The Benefits of Early Language Learning
Submitted by Janet García-Levitas, Spanish Teacher Preschool-Grade 3
Children are natural language learners, and they are known for acquiring language, rather than merely learning it. Younger children also learn languages in a different manner, as they have certain cognitive advantages linked to their age, such as higher brain plasticity and flexible ear and speech muscles that can detect differences between the sounds of a second language. They learn implicitly, through interaction, songs, listening, and imitating sounds in the target language. Young children are also driven by the desire to communicate and interact with people around them. Learning languages at an early age does not only produce linguistic benefits, but it can also enhance core cognitive skills, including reasoning, problem solving, and memory, along with improving communication and intercultural skills. Society also benefits economically, politically, and socially when its citizens can communicate with and appreciate people from
other countries and cultures.
In the Lower School, Señora García-Levitas’s Preschool 3 to third-grade Spanish classes are demonstrating the advantages of early language learning. Preschool 3 through Kindergarten have been learning the fundamentals of the Spanish language with puppets, songs, and activities that address their learning styles. This semester, Preschool 3 and Preschool 4 have been learning how to count, how to identify pets, colors and shapes in Spanish. They have learned through song, dance, games, along with oral activities and coloring assignments. Kindergarten has also been learning about numbers and colors, and they have been learning how to write the vocabulary words, to practice spelling in Spanish. Kindergarten classes have also progressed to state the days of the week in Spanish.
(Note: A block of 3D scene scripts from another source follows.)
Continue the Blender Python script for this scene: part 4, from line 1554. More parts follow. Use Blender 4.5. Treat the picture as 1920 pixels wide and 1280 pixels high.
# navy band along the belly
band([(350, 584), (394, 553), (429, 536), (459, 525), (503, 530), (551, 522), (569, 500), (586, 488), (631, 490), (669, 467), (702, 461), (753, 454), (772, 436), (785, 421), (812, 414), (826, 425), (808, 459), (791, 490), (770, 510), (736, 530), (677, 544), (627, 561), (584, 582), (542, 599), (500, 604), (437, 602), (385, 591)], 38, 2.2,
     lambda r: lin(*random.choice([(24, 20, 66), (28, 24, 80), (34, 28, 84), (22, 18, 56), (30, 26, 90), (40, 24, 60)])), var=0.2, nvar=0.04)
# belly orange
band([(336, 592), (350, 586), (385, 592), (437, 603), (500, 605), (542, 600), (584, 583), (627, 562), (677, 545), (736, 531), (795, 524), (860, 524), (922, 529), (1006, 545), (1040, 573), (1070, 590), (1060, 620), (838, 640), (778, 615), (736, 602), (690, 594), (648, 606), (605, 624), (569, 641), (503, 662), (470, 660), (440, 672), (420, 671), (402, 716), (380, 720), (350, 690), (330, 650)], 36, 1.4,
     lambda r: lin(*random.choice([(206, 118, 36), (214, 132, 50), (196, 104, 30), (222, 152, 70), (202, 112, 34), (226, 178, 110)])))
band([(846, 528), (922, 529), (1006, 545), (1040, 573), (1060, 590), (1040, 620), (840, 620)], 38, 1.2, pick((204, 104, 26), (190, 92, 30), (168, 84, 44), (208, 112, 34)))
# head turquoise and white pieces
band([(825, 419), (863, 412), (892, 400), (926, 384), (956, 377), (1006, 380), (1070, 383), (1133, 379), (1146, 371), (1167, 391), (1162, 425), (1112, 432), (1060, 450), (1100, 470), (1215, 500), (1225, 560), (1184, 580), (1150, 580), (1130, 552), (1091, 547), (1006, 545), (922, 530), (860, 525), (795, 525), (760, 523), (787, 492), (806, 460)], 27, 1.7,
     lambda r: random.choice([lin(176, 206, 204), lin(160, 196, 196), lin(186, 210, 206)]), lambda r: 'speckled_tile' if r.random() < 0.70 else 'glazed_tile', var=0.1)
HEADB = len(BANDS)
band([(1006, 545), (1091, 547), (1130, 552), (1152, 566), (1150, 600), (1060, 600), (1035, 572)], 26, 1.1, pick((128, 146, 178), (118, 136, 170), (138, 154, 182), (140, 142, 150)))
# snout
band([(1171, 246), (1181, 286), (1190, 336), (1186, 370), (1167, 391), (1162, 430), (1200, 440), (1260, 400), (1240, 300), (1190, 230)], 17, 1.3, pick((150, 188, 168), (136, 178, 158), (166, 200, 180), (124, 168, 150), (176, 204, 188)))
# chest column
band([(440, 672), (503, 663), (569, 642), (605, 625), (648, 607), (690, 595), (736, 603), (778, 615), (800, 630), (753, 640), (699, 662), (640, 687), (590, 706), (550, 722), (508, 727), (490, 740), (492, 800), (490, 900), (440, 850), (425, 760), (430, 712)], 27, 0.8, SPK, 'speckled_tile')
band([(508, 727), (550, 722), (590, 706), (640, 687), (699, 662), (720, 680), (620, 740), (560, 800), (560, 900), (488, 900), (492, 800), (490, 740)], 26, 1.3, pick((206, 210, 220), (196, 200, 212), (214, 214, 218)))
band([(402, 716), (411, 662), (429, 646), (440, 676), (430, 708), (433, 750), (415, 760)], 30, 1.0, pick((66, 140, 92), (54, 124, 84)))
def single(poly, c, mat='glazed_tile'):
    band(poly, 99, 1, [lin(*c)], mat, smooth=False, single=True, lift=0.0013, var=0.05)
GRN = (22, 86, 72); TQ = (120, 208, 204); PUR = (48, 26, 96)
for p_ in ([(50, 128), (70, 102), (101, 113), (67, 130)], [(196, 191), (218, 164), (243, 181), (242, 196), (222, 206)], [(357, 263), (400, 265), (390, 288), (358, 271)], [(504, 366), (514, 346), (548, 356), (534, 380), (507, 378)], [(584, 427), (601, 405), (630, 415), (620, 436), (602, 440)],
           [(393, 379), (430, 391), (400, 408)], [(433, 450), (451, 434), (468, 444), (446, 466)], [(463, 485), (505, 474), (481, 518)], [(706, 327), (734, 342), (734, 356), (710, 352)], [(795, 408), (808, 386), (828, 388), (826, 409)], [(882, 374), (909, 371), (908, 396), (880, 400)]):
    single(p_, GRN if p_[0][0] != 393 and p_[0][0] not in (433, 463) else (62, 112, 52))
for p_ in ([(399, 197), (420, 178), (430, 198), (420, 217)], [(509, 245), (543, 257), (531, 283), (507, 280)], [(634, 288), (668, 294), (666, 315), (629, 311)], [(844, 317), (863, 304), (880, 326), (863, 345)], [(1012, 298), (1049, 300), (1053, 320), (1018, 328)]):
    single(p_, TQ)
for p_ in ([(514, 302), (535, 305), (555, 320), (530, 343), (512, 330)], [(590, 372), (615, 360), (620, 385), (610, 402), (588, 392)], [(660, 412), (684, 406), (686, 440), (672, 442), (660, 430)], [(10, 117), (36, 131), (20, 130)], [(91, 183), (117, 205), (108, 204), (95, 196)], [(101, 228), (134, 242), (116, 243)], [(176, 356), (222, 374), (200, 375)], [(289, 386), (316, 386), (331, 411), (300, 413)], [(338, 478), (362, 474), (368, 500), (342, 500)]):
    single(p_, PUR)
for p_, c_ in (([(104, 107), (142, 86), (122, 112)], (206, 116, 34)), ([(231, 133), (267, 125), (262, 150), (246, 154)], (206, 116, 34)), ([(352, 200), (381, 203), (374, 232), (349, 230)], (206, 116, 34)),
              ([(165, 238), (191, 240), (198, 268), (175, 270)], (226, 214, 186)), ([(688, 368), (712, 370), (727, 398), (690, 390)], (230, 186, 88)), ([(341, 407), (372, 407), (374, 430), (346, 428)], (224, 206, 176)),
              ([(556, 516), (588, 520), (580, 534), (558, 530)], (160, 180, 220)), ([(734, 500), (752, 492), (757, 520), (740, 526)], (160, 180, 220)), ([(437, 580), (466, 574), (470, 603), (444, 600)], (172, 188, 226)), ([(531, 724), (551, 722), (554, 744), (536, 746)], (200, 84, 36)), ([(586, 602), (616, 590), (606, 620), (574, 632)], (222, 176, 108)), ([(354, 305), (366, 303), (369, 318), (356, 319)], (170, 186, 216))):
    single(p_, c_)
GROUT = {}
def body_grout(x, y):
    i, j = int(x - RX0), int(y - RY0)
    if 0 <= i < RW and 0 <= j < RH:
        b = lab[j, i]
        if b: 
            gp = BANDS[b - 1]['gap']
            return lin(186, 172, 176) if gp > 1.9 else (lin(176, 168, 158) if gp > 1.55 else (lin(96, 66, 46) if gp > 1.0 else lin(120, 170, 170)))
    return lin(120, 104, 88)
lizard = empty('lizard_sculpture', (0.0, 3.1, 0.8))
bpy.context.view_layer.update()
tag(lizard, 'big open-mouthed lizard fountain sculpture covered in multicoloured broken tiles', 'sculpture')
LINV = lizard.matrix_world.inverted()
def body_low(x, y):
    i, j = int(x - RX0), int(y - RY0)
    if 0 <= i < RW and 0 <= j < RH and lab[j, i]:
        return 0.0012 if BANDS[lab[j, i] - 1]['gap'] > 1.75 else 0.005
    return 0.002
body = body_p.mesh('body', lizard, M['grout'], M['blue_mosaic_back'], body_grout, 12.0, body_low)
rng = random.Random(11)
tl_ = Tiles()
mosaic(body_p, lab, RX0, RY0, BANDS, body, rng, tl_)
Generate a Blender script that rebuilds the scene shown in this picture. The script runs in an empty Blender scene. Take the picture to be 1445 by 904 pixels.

Beginning in first grade, the learning of cultures in Spanish-speaking countries takes a more prominent role in Spanish class, and culture becomes embedded in each lesson. Students learn what countries speak Spanish and about the daily lives of people who live in those countries, particularly children. This semester, first grade through third grade students
are learning a variety of topics, such as counting in Spanish, how to state the days of the week, months of the year, and seasons, how to talk about the weather, and how to identify objects in school and share information about the classes that they take. These topics provide ample opportunities to discuss cultural differences and similarities between students and those who live in Spanish-speaking countries, such as how they state their date in a different fashion and have a shorter school day than students in the United States. Throughout these lessons, students may be inclined to realize how much they have in common with Spanish-speaking children, and how they value family and societal bonds. In all Spanish classes, students are learning Spanish and listening, speaking, reading, and writing at their own pace and level. They are learning by means of a natural approach that focuses on what students can do with the language rather than
what they know about it, and they are having a lot of fun in the process.